Kommt der Geschäftsführer dieser Pflicht nicht nach, kann er schadensersatzpflichtig werden. Auch wenn er mit dem Antrag zu lang wartet, können auch die Bank, das Finanzamt oder andere Gläubiger den Insolvenzantrag stellen. Während ein Eigenantrag noch die Chance zur Sanierung gibt, hat ein Fremdantrag strategische Nachteile. Daher ist das laut Lauven unbedingt zu vermeiden. „Beim Insolvenzantrag werden die Akten außerdem vom Staatsanwalt darauf geprüft, ob eine Insolvenzverschleppung vorliegt“, warnt er.


Mit einer Strafe dürfte er zehn Jahre lang kein Geschäftsführer einer Gesellschaft sein und müsste seinen Jagdschein abgegeben. Vor allem aber besteht die Gefahr, dass die Versicherung den Schaden nicht bezahlt.
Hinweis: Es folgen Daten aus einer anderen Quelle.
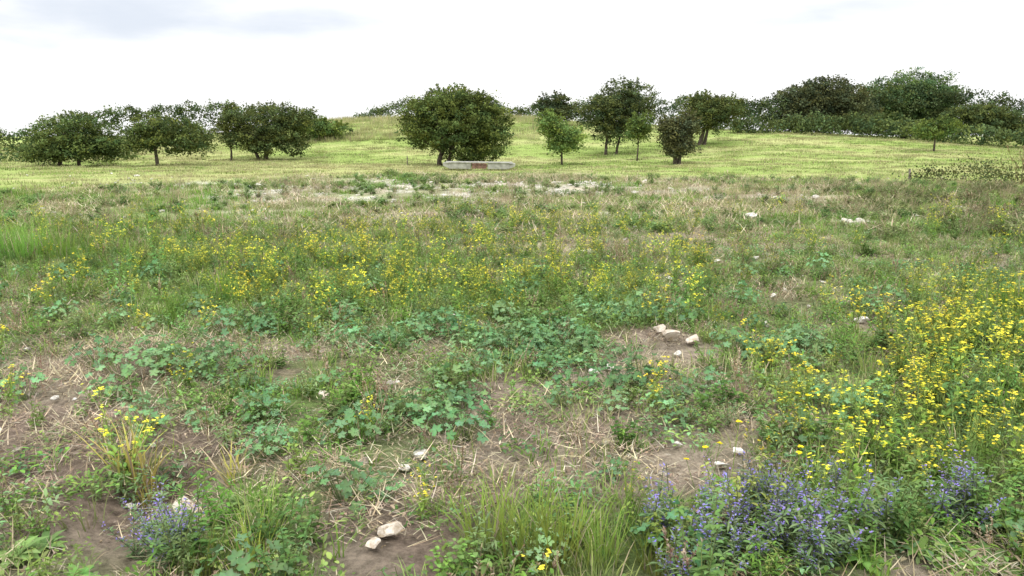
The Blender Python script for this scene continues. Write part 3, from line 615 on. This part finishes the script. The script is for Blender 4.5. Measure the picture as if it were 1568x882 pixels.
# ------------------------------------------------------------------ world, sun, camera
w = bpy.data.worlds.new('World'); scene.world = w; w.use_nodes = True
nt = w.node_tree; N = nt.nodes; L = nt.links; N.clear()
SE = math.radians(52); AZ = math.radians(200)
out = N.new('ShaderNodeOutputWorld'); bg = N.new('ShaderNodeBackground'); bg.inputs[1].default_value = .138
sky = N.new('ShaderNodeTexSky'); sky.sky_type = 'NISHITA'; sky.sun_disc = False; sky.sun_elevation = SE; sky.sun_rotation = AZ
tc = N.new('ShaderNodeTexCoord'); mp = N.new('ShaderNodeMapping'); mp.inputs['Scale'].default_value = (2.0, 2.0, 8.)
mp.inputs['Location'].default_value = (.7, 0, .3)
L.new(tc.outputs['Generated'], mp.inputs[0])
no = N.new('ShaderNodeTexNoise'); no.inputs['Scale'].default_value = 1.3; no.inputs['Detail'].default_value = 7; no.inputs['Roughness'].default_value = .5; L.new(mp.outputs[0], no.inputs['Vector'])
sx = N.new('ShaderNodeSeparateXYZ'); L.new(tc.outputs['Generated'], sx.inputs[0])
wx = N.new('ShaderNodeMapRange'); wx.inputs[1].default_value = .1; wx.inputs[2].default_value = -.5; wx.inputs[3].default_value = -.03; wx.inputs[4].default_value = .05; L.new(sx.outputs[0], wx.inputs[0])
wz = N.new('ShaderNodeMapRange'); wz.inputs[1].default_value = .02; wz.inputs[2].default_value = .15; wz.inputs[3].default_value = -.06; wz.inputs[4].default_value = .03; L.new(sx.outputs[2], wz.inputs[0])
a1 = N.new('ShaderNodeMath'); a1.operation = 'ADD'; L.new(no.outputs[0], a1.inputs[0]); L.new(wx.outputs[0], a1.inputs[1])
a2 = N.new('ShaderNodeMath'); a2.operation = 'ADD'; L.new(a1.outputs[0], a2.inputs[0]); L.new(wz.outputs[0], a2.inputs[1])
cr = N.new('ShaderNodeMapRange'); cr.inputs[1].default_value = .50; cr.inputs[2].default_value = .72; cr.interpolation_type = 'SMOOTHSTEP'; L.new(a2.outputs[0], cr.inputs[0])
cm = N.new('ShaderNodeMix'); cm.data_type = 'RGBA'; cm.inputs[6].default_value = (8.5, 8.5, 8.55, 1); cm.inputs[7].default_value = (5.9, 6.3, 7.0, 1); L.new(cr.outputs[0], cm.inputs[0])
zr = N.new('ShaderNodeMapRange'); zr.inputs[1].default_value = .19; zr.inputs[2].default_value = .8; zr.inputs[3].default_value = 1; zr.inputs[4].default_value = 2.6; L.new(sx.outputs[2], zr.inputs[0])
vm = N.new('ShaderNodeVectorMath'); vm.operation = 'SCALE'; L.new(cm.outputs[2], vm.inputs[0]); L.new(zr.outputs[0], vm.inputs['Scale'])
sm = N.new('ShaderNodeMix'); sm.data_type = 'RGBA'; sm.inputs[0].default_value = .93; L.new(sky.outputs[0], sm.inputs[6]); L.new(vm.outputs[0], sm.inputs[7])
L.new(sm.outputs[2], bg.inputs[0]); L.new(bg.outputs[0], out.inputs[0])
sd = bpy.data.lights.new('sun', 'SUN'); sd.energy = 1.5; sd.angle = math.radians(12); sd.color = (1, .96, .9)
so = bpy.data.objects.new('sun', sd); scene.collection.objects.link(so)
dirv = Vector((math.sin(AZ)*math.cos(SE), math.cos(AZ)*math.cos(SE), math.sin(SE)))
so.rotation_euler = dirv.to_track_quat('Z', 'Y').to_euler(); so.location = (0, -10, 30)
cd = bpy.data.cameras.new('camera'); cd.lens = 28; cd.sensor_width = 36; cd.clip_end = 3000; cd.clip_start = .05
co = bpy.data.objects.new('camera', cd); scene.collection.objects.link(co); co.location = (0, 0, 1.7); co.rotation_euler = (math.radians(90-11.08), 0, 0)
scene.camera = co
scene.view_settings.view_transform = 'Standard'; scene.view_settings.look = 'None'; scene.view_settings.exposure = 0
print('INSTANCES', NINST)
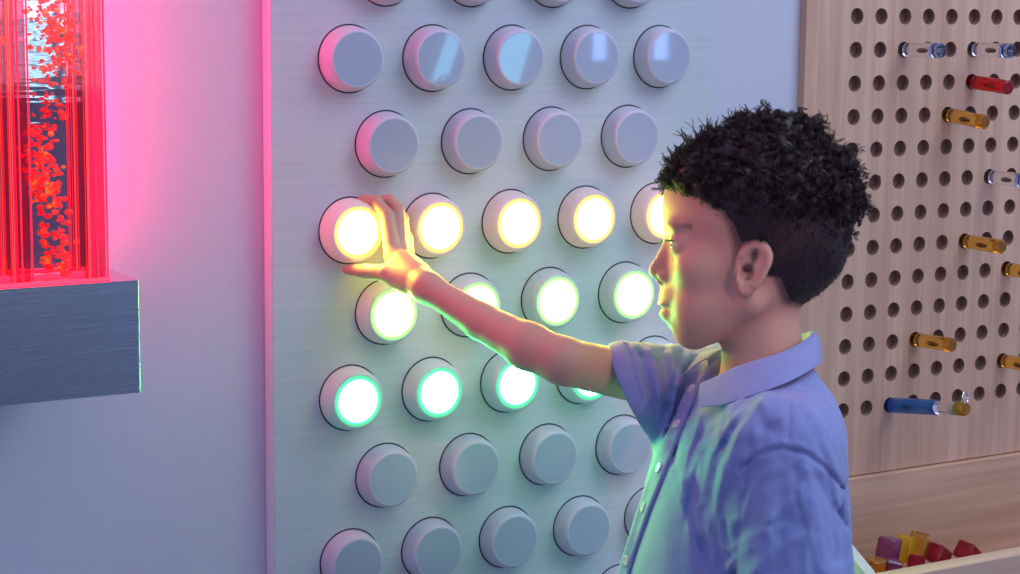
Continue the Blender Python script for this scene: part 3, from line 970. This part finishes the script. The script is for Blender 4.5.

Im Krisenfall schreibt die Insolvenzordnung vor, was zu tun ist. Spätestens drei Wochen nach Eintritt der Zahlungsunfähigkeit muss der Geschäftsführer den Insolvenzantrag stellen, sofern er in der Zeit kein weiteres Geld von der Bank oder Dritten mehr erhält. Diese Frist reicht aber heute meist nicht mehr aus, um einen neuen Kredit zu bekommen. Nach der Insolvenzordnung gilt: „Man kann auch bei drohender Zahlungsunfähigkeit vorbeugend einen Insolvenzantrag stellen, um das Unternehmen zu sanieren“, erklärt Lauven.


Dieser Schritte blieb der Anlage Nordmeyer erspart. Nach zwei Jahren schrieb sie am Jahresende erstmals wieder eine schwarze Null. Die Liquidität stimmt wieder, der Betreiber kann Geld zur Finanzierung der Ernte ansparen.


Beispiele wie diese lehren, dass jeder Anlagenbetreiber in guten Zeiten Betriebsorganisation und Dokumentation auf den neuesten Stand bringen sollte, um Probleme rechtzeitig erkennen zu können und im Krisenfall Luft für wichtigere Sofortmaßnahmen zu haben.